Collective Bargaining Senate Meets

Members of the Collective Bargaining Senate listen during a presentation from the Master Bargaining Team on Monday.

Members of the Collective Bargaining Senate listen during a presentation from the Master Bargaining Team on Monday.

The SEA’s Collective Bargaining Senate met Monday night, with the Executive Branch Master Bargaining Team seeking feedback and direction on some of the core concepts being discussed in bargaining. The bargaining team was able to bring consensus of the Senate back to the state, when negotiations continued on Tuesday.

Master Bargaining Team member Justin Jardine speaks during the Collective Bargaining Senate meeting on Monday.

Master Bargaining Team member Justin Jardine speaks during the Collective Bargaining Senate meeting on Monday.

Ultimately, while the Bargaining Team has the authority to reach a tentative agreement, the Collective Bargaining Senate has the authority to approve and send out an agreement for ratification of the full membership. There are some challenging issues being discussed in bargaining that will be of great interest to all employees, and informing them of key concepts was the purpose of the meeting Monday. Doing so ultimately allows the bargaining team to better align the negotiation process with the ratification process.
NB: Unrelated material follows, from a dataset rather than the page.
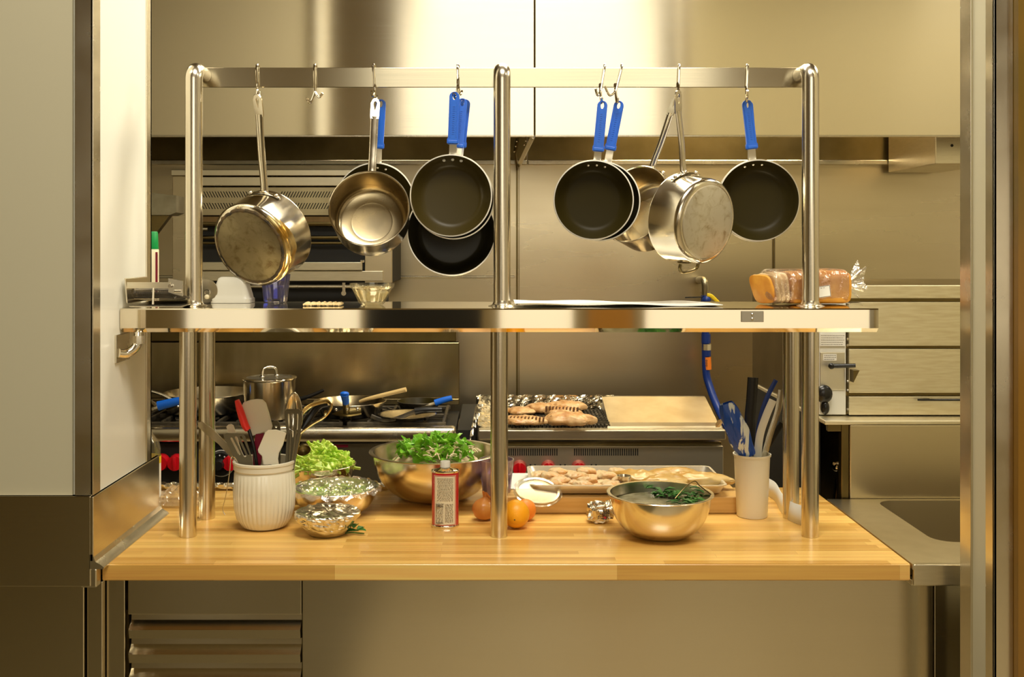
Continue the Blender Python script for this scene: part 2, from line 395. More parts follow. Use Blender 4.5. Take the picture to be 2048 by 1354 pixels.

The Bargaining Team was pleased with the turnout and participation at the meeting, especially considering the proximity to the holidays.

“The team was happy with the passionate but respectful dialogue about some very contentious ideas,” said Jim Nall, the chair of the Master Bargaining Team.

“Ultimately, we want the members of the Senate to be informed and engaged,” Nall said, “so they’re ready to go back to their worksites and keep all members up to date on the way negotiations are going. It’s better to get the pulse of the organization during the process than to do a check in after a tentative agreement is reached. This way, Senate members can provide two-way communication between members at large and the bargaining team. If necessary, they can also help organize their colleagues if any unified worksite action is required down the road.”

The voting members of the Collective Bargaining Senate include Executive Branch councilors, stewards and chapter presidents, the Collective Bargaining Advisory Committee, the Board of Directors, the Master Bargaining Team and chairs of sub-unit bargaining teams. Any SEA member in good standing can attend Collective Bargaining Senate meetings and is encouraged to do so. You must be a member of the Senate in order to vote, however.

SEA member Lauren Jackson, who works for the Department of Education, is not a member of the Collective Bargaining Senate but took the time to be there Monday night.

“I think that people, who do not attend don’t know what goes on behind the scenes and just know about the end result, are doing themselves a disservice,” she said.  “I am not able to vote because I am not a councilor or in a chapter leadership role. But, I would like to be able to vote, so after our baby arrives and things are a bit more settled, I intend to run for councilor. I’d encourage others to do the same.”

Jackson is expecting her first child in February. After hearing of health benefit changes that are currently being discussed at the bargaining table, she worried that if the changes went into effect she would not be able to afford to have another child.

“It scared me because I’m going to have a $500 deductible when she arrives, which I think is totally reasonable,” she said. “The cost would skyrocket if these proposed changes take place. There’s no way we could afford that.”

She praised the work of the bargaining team, which came into sharper focus for her Monday night.

“I was impressed by how hard the team is working for us,” Jackson said. “And, I know the union has our best interests at heart and want to take care of us.”